Reproduce each line exactly.

┌──

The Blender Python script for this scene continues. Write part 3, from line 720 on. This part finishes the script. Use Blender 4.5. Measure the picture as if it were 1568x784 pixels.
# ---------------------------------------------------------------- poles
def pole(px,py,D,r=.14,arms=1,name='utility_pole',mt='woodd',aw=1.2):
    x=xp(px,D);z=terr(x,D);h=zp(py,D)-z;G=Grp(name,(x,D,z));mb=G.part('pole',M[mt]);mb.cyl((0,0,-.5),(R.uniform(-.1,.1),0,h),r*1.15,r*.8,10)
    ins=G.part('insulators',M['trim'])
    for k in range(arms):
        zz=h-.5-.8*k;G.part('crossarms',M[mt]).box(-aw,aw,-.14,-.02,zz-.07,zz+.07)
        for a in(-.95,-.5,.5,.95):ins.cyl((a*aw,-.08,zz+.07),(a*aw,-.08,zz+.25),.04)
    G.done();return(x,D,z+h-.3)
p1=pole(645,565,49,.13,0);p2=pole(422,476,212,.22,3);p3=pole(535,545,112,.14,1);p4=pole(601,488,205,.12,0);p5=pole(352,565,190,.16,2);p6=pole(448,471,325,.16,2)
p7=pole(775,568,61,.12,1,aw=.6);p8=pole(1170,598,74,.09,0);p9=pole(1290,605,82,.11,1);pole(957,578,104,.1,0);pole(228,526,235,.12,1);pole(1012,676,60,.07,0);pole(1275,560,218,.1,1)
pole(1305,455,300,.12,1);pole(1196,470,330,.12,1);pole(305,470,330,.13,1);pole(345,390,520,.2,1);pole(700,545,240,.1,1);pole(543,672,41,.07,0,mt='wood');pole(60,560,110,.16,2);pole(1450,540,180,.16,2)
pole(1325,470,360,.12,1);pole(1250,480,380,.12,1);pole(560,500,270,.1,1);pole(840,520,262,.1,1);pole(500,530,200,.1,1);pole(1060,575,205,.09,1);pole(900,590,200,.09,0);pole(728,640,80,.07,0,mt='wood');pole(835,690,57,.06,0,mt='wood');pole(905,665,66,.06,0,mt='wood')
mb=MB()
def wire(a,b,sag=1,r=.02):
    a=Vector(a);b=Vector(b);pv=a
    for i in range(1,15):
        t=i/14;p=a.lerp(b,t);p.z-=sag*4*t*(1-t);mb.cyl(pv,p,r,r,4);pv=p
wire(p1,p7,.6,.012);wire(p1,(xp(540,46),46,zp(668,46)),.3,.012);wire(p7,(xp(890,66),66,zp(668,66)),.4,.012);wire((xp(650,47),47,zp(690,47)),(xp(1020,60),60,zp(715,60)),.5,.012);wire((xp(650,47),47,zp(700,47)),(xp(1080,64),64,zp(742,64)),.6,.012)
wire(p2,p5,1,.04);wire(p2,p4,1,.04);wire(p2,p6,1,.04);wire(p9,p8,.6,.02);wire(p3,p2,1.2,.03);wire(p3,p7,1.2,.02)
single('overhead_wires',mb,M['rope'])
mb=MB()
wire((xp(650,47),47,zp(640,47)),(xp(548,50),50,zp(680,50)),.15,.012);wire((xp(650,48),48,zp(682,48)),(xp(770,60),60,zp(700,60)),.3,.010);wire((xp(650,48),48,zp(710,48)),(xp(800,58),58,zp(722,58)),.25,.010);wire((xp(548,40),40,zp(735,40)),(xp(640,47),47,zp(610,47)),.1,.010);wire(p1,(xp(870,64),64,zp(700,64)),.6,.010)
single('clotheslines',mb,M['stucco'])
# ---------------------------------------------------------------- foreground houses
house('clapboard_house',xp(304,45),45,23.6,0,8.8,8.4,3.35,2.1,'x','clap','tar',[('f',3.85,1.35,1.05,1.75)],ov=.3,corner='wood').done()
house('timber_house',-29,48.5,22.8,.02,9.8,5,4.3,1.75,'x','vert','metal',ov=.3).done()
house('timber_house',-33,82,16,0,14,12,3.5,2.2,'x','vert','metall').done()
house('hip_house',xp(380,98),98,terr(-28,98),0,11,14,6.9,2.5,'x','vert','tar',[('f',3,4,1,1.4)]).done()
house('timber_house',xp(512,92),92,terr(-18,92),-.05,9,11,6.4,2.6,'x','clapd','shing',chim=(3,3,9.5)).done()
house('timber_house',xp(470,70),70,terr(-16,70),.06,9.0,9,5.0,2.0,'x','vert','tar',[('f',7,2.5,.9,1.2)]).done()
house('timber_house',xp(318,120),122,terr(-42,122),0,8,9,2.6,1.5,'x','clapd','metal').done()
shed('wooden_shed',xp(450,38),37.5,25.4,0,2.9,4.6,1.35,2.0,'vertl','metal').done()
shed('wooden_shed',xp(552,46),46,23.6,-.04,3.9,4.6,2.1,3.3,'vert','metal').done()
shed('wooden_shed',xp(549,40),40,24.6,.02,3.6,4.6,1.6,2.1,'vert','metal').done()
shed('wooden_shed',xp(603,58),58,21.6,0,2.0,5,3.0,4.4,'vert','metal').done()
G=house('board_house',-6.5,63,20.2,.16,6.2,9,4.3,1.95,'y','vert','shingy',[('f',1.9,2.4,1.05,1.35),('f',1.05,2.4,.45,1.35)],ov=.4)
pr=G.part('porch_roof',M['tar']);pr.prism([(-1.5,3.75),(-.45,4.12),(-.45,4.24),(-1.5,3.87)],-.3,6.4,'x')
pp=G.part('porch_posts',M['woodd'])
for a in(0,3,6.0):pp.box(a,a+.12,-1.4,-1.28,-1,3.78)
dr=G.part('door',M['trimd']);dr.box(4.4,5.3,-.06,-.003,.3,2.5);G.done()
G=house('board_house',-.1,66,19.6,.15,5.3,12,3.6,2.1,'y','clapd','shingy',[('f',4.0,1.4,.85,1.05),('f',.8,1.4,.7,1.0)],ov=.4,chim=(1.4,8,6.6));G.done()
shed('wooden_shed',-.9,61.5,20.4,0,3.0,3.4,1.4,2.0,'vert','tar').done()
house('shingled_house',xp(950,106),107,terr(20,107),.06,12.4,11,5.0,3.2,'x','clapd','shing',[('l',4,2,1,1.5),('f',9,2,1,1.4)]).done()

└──

Complete output:
The Blender Python script for this scene continues. Write part 3, from line 720 on. This part finishes the script. Use Blender 4.5. Measure the picture as if it were 1568x784 pixels.
# ---------------------------------------------------------------- poles
def pole(px,py,D,r=.14,arms=1,name='utility_pole',mt='woodd',aw=1.2):
    x=xp(px,D);z=terr(x,D);h=zp(py,D)-z;G=Grp(name,(x,D,z));mb=G.part('pole',M[mt]);mb.cyl((0,0,-.5),(R.uniform(-.1,.1),0,h),r*1.15,r*.8,10)
    ins=G.part('insulators',M['trim'])
    for k in range(arms):
        zz=h-.5-.8*k;G.part('crossarms',M[mt]).box(-aw,aw,-.14,-.02,zz-.07,zz+.07)
        for a in(-.95,-.5,.5,.95):ins.cyl((a*aw,-.08,zz+.07),(a*aw,-.08,zz+.25),.04)
    G.done();return(x,D,z+h-.3)
p1=pole(645,565,49,.13,0);p2=pole(422,476,212,.22,3);p3=pole(535,545,112,.14,1);p4=pole(601,488,205,.12,0);p5=pole(352,565,190,.16,2);p6=pole(448,471,325,.16,2)
p7=pole(775,568,61,.12,1,aw=.6);p8=pole(1170,598,74,.09,0);p9=pole(1290,605,82,.11,1);pole(957,578,104,.1,0);pole(228,526,235,.12,1);pole(1012,676,60,.07,0);pole(1275,560,218,.1,1)
pole(1305,455,300,.12,1);pole(1196,470,330,.12,1);pole(305,470,330,.13,1);pole(345,390,520,.2,1);pole(700,545,240,.1,1);pole(543,672,41,.07,0,mt='wood');pole(60,560,110,.16,2);pole(1450,540,180,.16,2)
pole(1325,470,360,.12,1);pole(1250,480,380,.12,1);pole(560,500,270,.1,1);pole(840,520,262,.1,1);pole(500,530,200,.1,1);pole(1060,575,205,.09,1);pole(900,590,200,.09,0);pole(728,640,80,.07,0,mt='wood');pole(835,690,57,.06,0,mt='wood');pole(905,665,66,.06,0,mt='wood')
mb=MB()
def wire(a,b,sag=1,r=.02):
    a=Vector(a);b=Vector(b);pv=a
    for i in range(1,15):
        t=i/14;p=a.lerp(b,t);p.z-=sag*4*t*(1-t);mb.cyl(pv,p,r,r,4);pv=p
wire(p1,p7,.6,.012);wire(p1,(xp(540,46),46,zp(668,46)),.3,.012);wire(p7,(xp(890,66),66,zp(668,66)),.4,.012);wire((xp(650,47),47,zp(690,47)),(xp(1020,60),60,zp(715,60)),.5,.012);wire((xp(650,47),47,zp(700,47)),(xp(1080,64),64,zp(742,64)),.6,.012)
wire(p2,p5,1,.04);wire(p2,p4,1,.04);wire(p2,p6,1,.04);wire(p9,p8,.6,.02);wire(p3,p2,1.2,.03);wire(p3,p7,1.2,.02)
single('overhead_wires',mb,M['rope'])
mb=MB()
wire((xp(650,47),47,zp(640,47)),(xp(548,50),50,zp(680,50)),.15,.012);wire((xp(650,48),48,zp(682,48)),(xp(770,60),60,zp(700,60)),.3,.010);wire((xp(650,48),48,zp(710,48)),(xp(800,58),58,zp(722,58)),.25,.010);wire((xp(548,40),40,zp(735,40)),(xp(640,47),47,zp(610,47)),.1,.010);wire(p1,(xp(870,64),64,zp(700,64)),.6,.010)
single('clotheslines',mb,M['stucco'])
# ---------------------------------------------------------------- foreground houses
house('clapboard_house',xp(304,45),45,23.6,0,8.8,8.4,3.35,2.1,'x','clap','tar',[('f',3.85,1.35,1.05,1.75)],ov=.3,corner='wood').done()
house('timber_house',-29,48.5,22.8,.02,9.8,5,4.3,1.75,'x','vert','metal',ov=.3).done()
house('timber_house',-33,82,16,0,14,12,3.5,2.2,'x','vert','metall').done()
house('hip_house',xp(380,98),98,terr(-28,98),0,11,14,6.9,2.5,'x','vert','tar',[('f',3,4,1,1.4)]).done()
house('timber_house',xp(512,92),92,terr(-18,92),-.05,9,11,6.4,2.6,'x','clapd','shing',chim=(3,3,9.5)).done()
house('timber_house',xp(470,70),70,terr(-16,70),.06,9.0,9,5.0,2.0,'x','vert','tar',[('f',7,2.5,.9,1.2)]).done()
house('timber_house',xp(318,120),122,terr(-42,122),0,8,9,2.6,1.5,'x','clapd','metal').done()
shed('wooden_shed',xp(450,38),37.5,25.4,0,2.9,4.6,1.35,2.0,'vertl','metal').done()
shed('wooden_shed',xp(552,46),46,23.6,-.04,3.9,4.6,2.1,3.3,'vert','metal').done()
shed('wooden_shed',xp(549,40),40,24.6,.02,3.6,4.6,1.6,2.1,'vert','metal').done()
shed('wooden_shed',xp(603,58),58,21.6,0,2.0,5,3.0,4.4,'vert','metal').done()
G=house('board_house',-6.5,63,20.2,.16,6.2,9,4.3,1.95,'y','vert','shingy',[('f',1.9,2.4,1.05,1.35),('f',1.05,2.4,.45,1.35)],ov=.4)
pr=G.part('porch_roof',M['tar']);pr.prism([(-1.5,3.75),(-.45,4.12),(-.45,4.24),(-1.5,3.87)],-.3,6.4,'x')
pp=G.part('porch_posts',M['woodd'])
for a in(0,3,6.0):pp.box(a,a+.12,-1.4,-1.28,-1,3.78)
dr=G.part('door',M['trimd']);dr.box(4.4,5.3,-.06,-.003,.3,2.5);G.done()
G=house('board_house',-.1,66,19.6,.15,5.3,12,3.6,2.1,'y','clapd','shingy',[('f',4.0,1.4,.85,1.05),('f',.8,1.4,.7,1.0)],ov=.4,chim=(1.4,8,6.6));G.done()
shed('wooden_shed',-.9,61.5,20.4,0,3.0,3.4,1.4,2.0,'vert','tar').done()
house('shingled_house',xp(950,106),107,terr(20,107),.06,12.4,11,5.0,3.2,'x','clapd','shing',[('l',4,2,1,1.5),('f',9,2,1,1.4)]).done()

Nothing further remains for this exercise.